Exactly and only the lines from the first entry through the line with "PI = math.pi" should be copied, both ends included, with no pictures.

___ ENTRIES PROVIDED

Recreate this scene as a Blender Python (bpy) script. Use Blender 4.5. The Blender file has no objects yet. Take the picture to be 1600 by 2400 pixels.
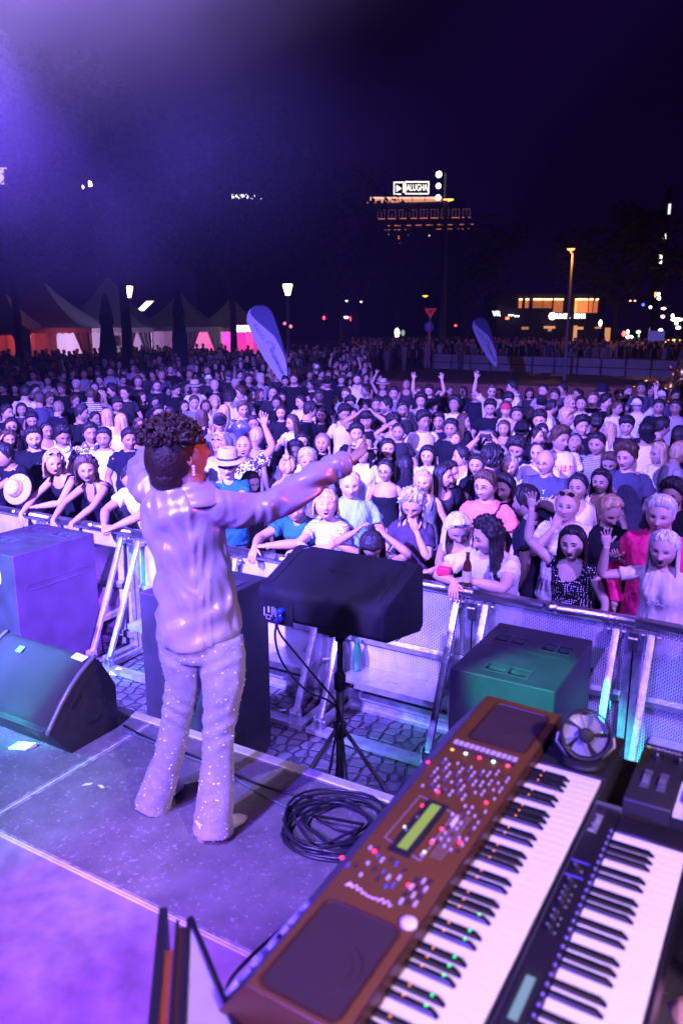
import bpy, math, random, sys
import numpy as np
from mathutils import Vector, Matrix
R = math.radians
rnd = random.Random(7)
SC = bpy.context.scene
COL = SC.collection
PI = math.pi

# ---------------- camera, world, lights, exposure ----------------
TILT, FPX, CZ = R(13.4), 1867.0, 3.07
cam = bpy.data.objects.new('camera', bpy.data.cameras.new('camera'))
COL.objects.link(cam)
cam.location = (0, 0, CZ)
cam.rotation_euler = (R(90) - TILT, 0, 0)
cam.data.sensor_fit = 'VERTICAL'
cam.data.sensor_height = 36
cam.data.sensor_width = 24
cam.data.lens = 28.0
cam.data.clip_start = .05
cam.data.clip_end = 2000
cam.data.dof.use_dof = True
cam.data.dof.focus_distance = 6.3
cam.data.dof.aperture_fstop = 3.0
SC.camera = cam
W = bpy.data.worlds.new('World'); SC.world = W
W.use_nodes = True
bg = W.node_tree.nodes['Background']
bg.inputs[0].default_value = (.20, .02, 1, 1)
bg.inputs[1].default_value = .0115
SC.view_settings.view_transform = 'Standard'
SC.view_settings.look = 'None'
SC.view_settings.exposure = 0
SC.view_settings.gamma = 1
cy = SC.cycles
cy.max_bounces = 4; cy.diffuse_bounces = 2; cy.glossy_bounces = 2; cy.transmission_bounces = 3
cy.transparent_max_bounces = 6; cy.volume_bounces = 0
cy.use_denoising = True
cy.sample_clamp_indirect = 4
cy.sample_clamp_direct = 40
cy.caustics_reflective = False; cy.caustics_refractive = False

UA = R(-30.5)                      # the stage edge and the barrier run along this direction
CU, SU = math.cos(UA), math.sin(UA)
def W3(u, v, z=0.):                # stage coordinates (along the edge, out to the crowd) to the world
    return Vector((u * CU - v * SU, u * SU + v * CU, z))
def ray(px, py):
    x = (px - 800) / FPX; y = (1200 - py) / FPX
    return Vector((x, math.cos(TILT) + y * math.sin(TILT), -math.sin(TILT) + y * math.cos(TILT)))
def Pz(px, py, z):
    r = ray(px, py); s = (z - CZ) / r.z
    return Vector((r.x * s, r.y * s, z))
def Py(px, py, Y):
    r = ray(px, py); s = Y / r.y
    return Vector((r.x * s, Y, CZ + r.z * s))
def Pv(px, py, v):
    r = ray(px, py); s = v / (-r.x * SU + r.y * CU)
    return Vector((r.x * s, r.y * s, CZ + r.z * s))

def spot(name, loc, target, power, color, cone, blend=.5, size=.25):
    l = bpy.data.lights.new(name, 'SPOT')
    l.energy = power; l.color = color; l.spot_size = R(cone); l.spot_blend = blend; l.shadow_soft_size = size
    o = bpy.data.objects.new(name, l); COL.objects.link(o)
    o.location = loc
    o.rotation_euler = (Vector(target) - Vector(loc)).to_track_quat('-Z', 'Y').to_euler()
    return o
def bulb(name, loc, power, color, size=.1):
    l = bpy.data.lights.new(name, 'POINT'); l.energy = power; l.color = color; l.shadow_soft_size = size
    o = bpy.data.objects.new(name, l); COL.objects.link(o); o.location = loc
    return o
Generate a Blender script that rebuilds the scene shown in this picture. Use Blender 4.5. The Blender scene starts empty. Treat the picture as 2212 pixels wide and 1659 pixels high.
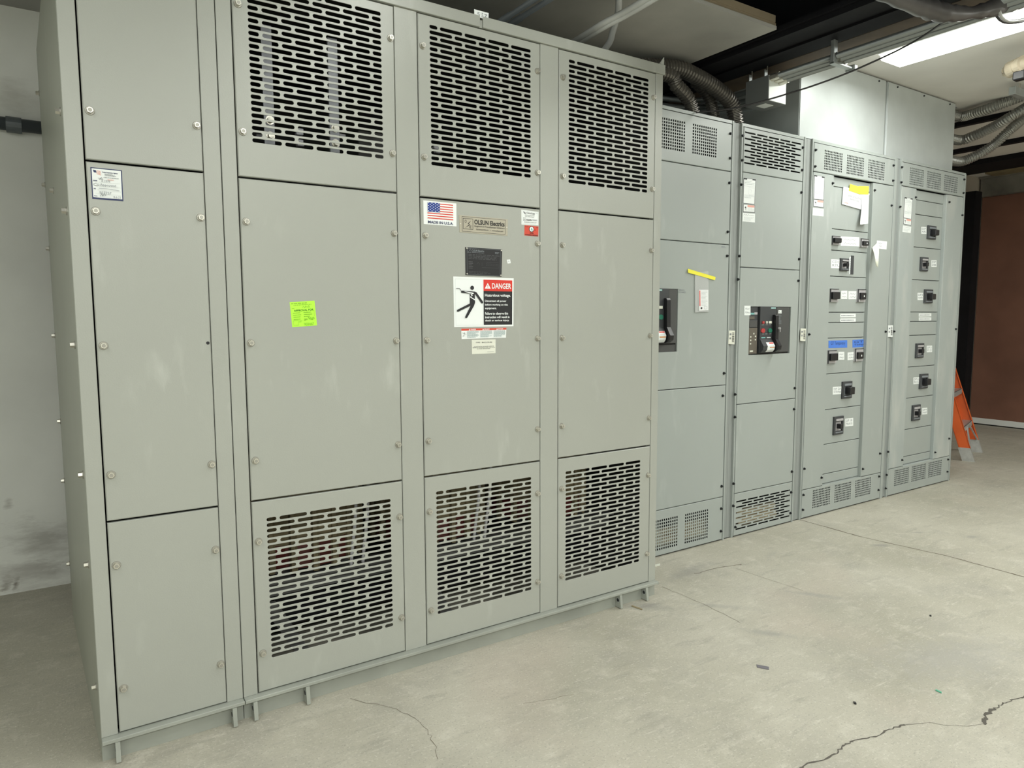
import bpy, math, random
from mathutils import Vector, Matrix
random.seed(7)
scene = bpy.context.scene
COL = scene.collection

# ---------------------------------------------------------------- camera
FPX, YAW, PITCH, ROLL = 1521.45864, 0.582403722, 0.0945069627, -0.00381274387
CAM = Vector((0.0, -2.2133054, 1.25))
_fw = Vector((math.sin(YAW)*math.cos(PITCH), math.cos(YAW)*math.cos(PITCH), -math.sin(PITCH)))
_r0 = Vector((math.cos(YAW), -math.sin(YAW), 0)); _u0 = _r0.cross(_fw)
_rt = _r0*math.cos(ROLL)+_u0*math.sin(ROLL); _up = -_r0*math.sin(ROLL)+_u0*math.cos(ROLL)
cd = bpy.data.cameras.new('camera'); cam = bpy.data.objects.new('camera', cd); COL.objects.link(cam)
cam.matrix_world = Matrix(((_rt.x,_up.x,-_fw.x,CAM.x),(_rt.y,_up.y,-_fw.y,CAM.y),(_rt.z,_up.z,-_fw.z,CAM.z),(0,0,0,1)))
cd.sensor_width = 36.0; cd.lens = FPX/2212*36.0; cd.clip_start = 0.05; cd.clip_end = 60
scene.camera = cam

# ---------------------------------------------------------------- world, lights, exposure
w = bpy.data.worlds.new('world'); scene.world = w; w.use_nodes = True
w.node_tree.nodes['Background'].inputs[0].default_value = (0.75, 0.8, 0.85, 1)
w.node_tree.nodes['Background'].inputs[1].default_value = 0.05
scene.view_settings.view_transform = 'Standard'; scene.view_settings.look = 'None'
scene.view_settings.gamma = 1.0; scene.view_settings.use_curve_mapping = False
scene.view_settings.exposure = 0.0
LIGHT_COL = (0.98, 1.0, 0.95)
# ceiling strip lamps: x, y centre, z underside, width, length, along, power
LAMPS = [(4.165, -1.08, 2.70, 0.21, 2.40, 'y', 40),
         (4.165, -4.00, 2.70, 0.21, 2.40, 'y', 40),
         (0.40, -4.20, 2.70, 0.21, 2.40, 'x', 105),
         (1.30, -1.95, 2.70, 0.21, 2.40, 'y', 24),
         (7.30, -2.60, 2.70, 0.21, 2.40, 'y', 42),  # added lamp out of view, brightens the door and right end
         (-0.85, -1.60, 2.70, 0.21, 1.20, 'y', 17)]  # added lamp out of view, brightens the back wall at left

Y1 = 0.3542073      # front of the switchboards
def at(px, py, axis, val):
    d = _fw*FPX + _rt*(px-1106.0) - _up*(py-829.5)
    t = (val-CAM[axis])/d[axis]
    return CAM+d*t

# ---------------------------------------------------------------- materials
MATS = {}
def mat(name, col, rough=0.5, metal=0.0, emit=None, noise=None, bump=None, spec=0.5, scratch=None, dust=None, alpha=1.0, coat=0.0):
    if name in MATS: return MATS[name]
    m = bpy.data.materials.new(name); MATS[name] = m; m.use_nodes = True
    nt = m.node_tree; b = nt.nodes['Principled BSDF']
    b.inputs['Roughness'].default_value = rough; b.inputs['Metallic'].default_value = metal
    b.inputs['Specular IOR Level'].default_value = spec
    b.inputs['Coat Weight'].default_value = coat
    c = (*col, 1)
    b.inputs['Base Color'].default_value = c
    tc = nt.nodes.new('ShaderNodeTexCoord')
    cur = None
    def mix(colA, colB, fac):
        mx = nt.nodes.new('ShaderNodeMix'); mx.data_type = 'RGBA'
        if hasattr(colA, 'links') or isinstance(colA, bpy.types.NodeSocket): nt.links.new(colA, mx.inputs[6])
        else: mx.inputs[6].default_value = colA
        if isinstance(colB, bpy.types.NodeSocket): nt.links.new(colB, mx.inputs[7])
        else: mx.inputs[7].default_value = colB
        nt.links.new(fac, mx.inputs[0]); return mx.outputs[2]
    def nz(scale, detail=4, stretch=None, rot=None):
        n = nt.nodes.new('ShaderNodeTexNoise'); n.inputs['Scale'].default_value = scale; n.inputs['Detail'].default_value = detail
        if stretch:
            mp = nt.nodes.new('ShaderNodeMapping'); mp.inputs['Scale'].default_value = stretch
            if rot: mp.inputs['Rotation'].default_value = rot
            nt.links.new(tc.outputs['Object'], mp.inputs[0]); nt.links.new(mp.outputs[0], n.inputs['Vector'])
        else: nt.links.new(tc.outputs['Object'], n.inputs['Vector'])
        return n.outputs['Fac']
    def ramp(s, a, b_, va=0.0, vb=1.0):
        r = nt.nodes.new('ShaderNodeMapRange'); r.inputs[1].default_value = a; r.inputs[2].default_value = b_
        r.inputs[3].default_value = va; r.inputs[4].default_value = vb; nt.links.new(s, r.inputs[0]); return r.outputs[0]
    if noise:
        sc, amt = noise
        dark = tuple(x*(1-amt) for x in col)+(1,); light = tuple(min(1, x*(1+amt)) for x in col)+(1,)
        cur = mix(dark, light, ramp(nz(sc, 6), 0.3, 0.7))
    if scratch:
        cc = cur if cur is not None else c
        a = ramp(nz(16, 7, (1, 1, .3), (0, .35, 0)), 0.57, 0.72)
        msk = ramp(nz(2.4, 2), 0.50, 0.64)
        mu = nt.nodes.new('ShaderNodeMath'); mu.operation = 'MULTIPLY'; nt.links.new(a, mu.inputs[0]); nt.links.new(msk, mu.inputs[1])
        mv = nt.nodes.new('ShaderNodeMath'); mv.operation = 'MULTIPLY'; mv.inputs[1].default_value = .36; nt.links.new(mu.outputs[0], mv.inputs[0])
        cur = mix(cc, (*scratch, 1), mv.outputs[0])
    if dust:
        cc = cur if cur is not None else c
        cur = mix(cc, (*dust, 1), ramp(nz(5, 5, (1.6, 1, .5)), 0.47, 0.68, 0, .55))
    if cur is not None: nt.links.new(cur, b.inputs['Base Color'])
    if bump:
        sc, st = bump
        bp = nt.nodes.new('ShaderNodeBump'); bp.inputs['Strength'].default_value = st; bp.inputs['Distance'].default_value = 0.002
        nt.links.new(nz(sc, 3), bp.inputs['Height']); nt.links.new(bp.outputs[0], b.inputs['Normal'])
    if emit:
        b.inputs['Emission Color'].default_value = (*emit[0], 1); b.inputs['Emission Strength'].default_value = emit[1]
    if alpha < 1: b.inputs['Alpha'].default_value = alpha
    return m

PAINT = mat('grey_green_enamel', (0.36, 0.37, 0.335), 0.33, noise=(1.3, .03), bump=(260, .12), scratch=(.56, .58, .54))
SIDEP = mat('grey_green_enamel_side', (0.36, 0.375, 0.32), 0.4, noise=(2, .05), scratch=(.47, .49, .44))
BASEP = mat('grey_green_base_paint', (0.315, 0.33, 0.295), 0.4, noise=(6, .10))
SWP = mat('light_grey_enamel', (0.345, 0.375, 0.36), 0.36, noise=(1.5, .03), scratch=(.50, .53, .51))
SWDUST = mat('dusty_light_grey_enamel', (0.36, 0.395, 0.385), 0.45, dust=(.50, .51, .48))
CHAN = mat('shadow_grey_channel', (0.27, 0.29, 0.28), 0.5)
GALV = mat('galvanized_sheet', (0.52, 0.555, 0.55), 0.38, 0.12, noise=(7, .05), bump=(5, .25))
GALVD = mat('dull_galvanized', (0.42, 0.45, 0.45), 0.45, 0.6, noise=(12, .12))
EMT = mat('emt_conduit', (0.23, 0.25, 0.25), 0.34, 0.6)
BLACK = mat('black_plastic', (0.012, 0.012, 0.014), 0.4)
BREAK = mat('charcoal_plastic', (0.045, 0.048, 0.052), 0.5)
BREAK2 = mat('charcoal_panel', (0.065, 0.066, 0.065), 0.55)
BRONZE = mat('taupe_trip_unit', (0.115, 0.10, 0.08), 0.5)
SILV = mat('silver_bezel', (0.42, 0.41, 0.42), 0.4, 0.0)
ZINC = mat('zinc_bolt', (0.62, 0.60, 0.53), 0.30, 0.75)
SCREW = mat('black_screw', (0.02, 0.022, 0.024), 0.45, 0.4)
WHITE = mat('white_label', (0.80, 0.83, 0.82), 0.55)
CREAM = mat('cream_label', (0.70, 0.71, 0.62), 0.55)
INK = mat('black_ink', (0.012, 0.012, 0.014), 0.6)
GREYINK = mat('grey_ink', (0.22, 0.24, 0.26), 0.6)
LINK = mat('faint_ink', (0.48, 0.52, 0.52), 0.6)
RED = mat('safety_red', (0.66, 0.035, 0.02), 0.5)
BRED = mat('brick_red_label', (0.62, 0.07, 0.04), 0.5)
NAVY = mat('navy_ink', (0.018, 0.028, 0.10), 0.5)
BLUE = mat('flag_blue', (0.008, 0.035, 0.24), 0.5)
LIME = mat('lime_label', (0.47, 0.92, 0.05), 0.5)
OLIVE = mat('dark_green_ink', (0.05, 0.22, 0.005), 0.6)
OLIVE2 = mat('mid_green_ink', (0.22, 0.50, 0.02), 0.6)
TAUPE = mat('brushed_nameplate', (0.42, 0.39, 0.31), 0.35, 0.3)
YTAPE = mat('yellow_tape', (0.86, 0.80, 0.06), 0.45)
BTAPE = mat('blue_tape', (0.07, 0.20, 0.66), 0.55)
PAPER = mat('white_paper', (0.80, 0.82, 0.82), 0.7)
PAPERY = mat('aged_paper', (0.76, 0.77, 0.66), 0.7)
PLAST = mat('clear_pouch_plastic', (0.66, 0.68, 0.67), 0.18, alpha=0.55)
WRAP = mat('tan_wrap', (0.62, 0.53, 0.37), 0.7, noise=(25, .2))
TEAL = mat('teal_badge', (0.20, 0.45, 0.44), 0.4)
GREENB = mat('green_button', (0.02, 0.16, 0.10), 0.35)
REDB = mat('red_button', (0.42, 0.05, 0.05), 0.35)
ORNG = mat('orange_band', (0.60, 0.20, 0.02), 0.5)
LADDER = mat('orange_fibreglass', (0.74, 0.125, 0.022), 0.4, noise=(9, .07))
ALU = mat('ladder_aluminium', (0.55, 0.56, 0.55), 0.38, 0.6, noise=(30, .12))
WALLM = mat('painted_wall', (0.74, 0.75, 0.71), 0.8, noise=(2.2, .08), bump=(20, .15))
def wall_marks(m):
    nt = m.node_tree; N = nt.nodes.new; L = nt.links.new; b = nt.nodes['Principled BSDF']; tc = N('ShaderNodeTexCoord')
    src = b.inputs['Base Color'].links[0].from_socket
    def nz(s, st, rot):
        mp = N('ShaderNodeMapping'); mp.inputs['Scale'].default_value = st; mp.inputs['Rotation'].default_value = (0, rot, 0); L(tc.outputs['Object'], mp.inputs[0])
        n = N('ShaderNodeTexNoise'); n.inputs['Scale'].default_value = s; n.inputs['Detail'].default_value = 8; n.inputs['Roughness'].default_value = .7; L(mp.outputs[0], n.inputs['Vector']); return n.outputs['Fac']
    def mr(s, a, b_, c, d):
        r = N('ShaderNodeMapRange')
        for i, v in enumerate((a, b_, c, d)): r.inputs[i+1].default_value = v
        L(s, r.inputs[0]); return r.outputs[0]
    def mix(A, col, f):
        x = N('ShaderNodeMix'); x.data_type = 'RGBA'; L(A, x.inputs[6]); x.inputs[7].default_value = (*col, 1); L(f, x.inputs[0]); return x.outputs[2]
    for (px, py, sx, sz, rot, col, st, hi) in ((14, 1262, .035, .05, .3, (.16, .13, .09), .85, 14), (34, 1262, .016, .045, .35, (.14, .11, .08), .9, 14), (18, 1087, .025, .035, .2, (.35, .34, .30), .6, 8),
                               (100, 1170, .22, .16, .6, (.36, .35, .32), .75, 5), (60, 1240, .3, .10, .1, (.40, .39, .36), .7, 5), (30, 200, .1, .1, 0, (.45, .44, .4), .5, 5)):
        q = at(px, py, 1, 1.65); m1 = N('ShaderNodeMapping'); m1.vector_type = 'TEXTURE'; m1.inputs['Location'].default_value = (q.x, 1.65, q.z); m1.inputs['Rotation'].default_value = (0, rot, 0); m1.inputs['Scale'].default_value = (sx, 1, sz)
        L(tc.outputs['Object'], m1.inputs[0]); ln = N('ShaderNodeVectorMath'); ln.operation = 'LENGTH'; L(m1.outputs[0], ln.inputs[0])
        ad = N('ShaderNodeMath'); ad.operation = 'MULTIPLY_ADD'; L(nz(hi, (1, 1, 3.5), .5), ad.inputs[0]); ad.inputs[1].default_value = 2.6; L(ln.outputs['Value'], ad.inputs[2])
        src = mix(src, col, mr(ad.outputs[0], 1.3, 2.1, st, 0))
    L(src, b.inputs['Base Color'])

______

*EXERCISE OUTPUT*
Recreate this scene as a Blender Python (bpy) script. Use Blender 4.5. The Blender file has no objects yet. Take the picture to be 1600 by 2400 pixels.
import bpy, math, random, sys
import numpy as np
from mathutils import Vector, Matrix
R = math.radians
rnd = random.Random(7)
SC = bpy.context.scene
COL = SC.collection
PI = math.pi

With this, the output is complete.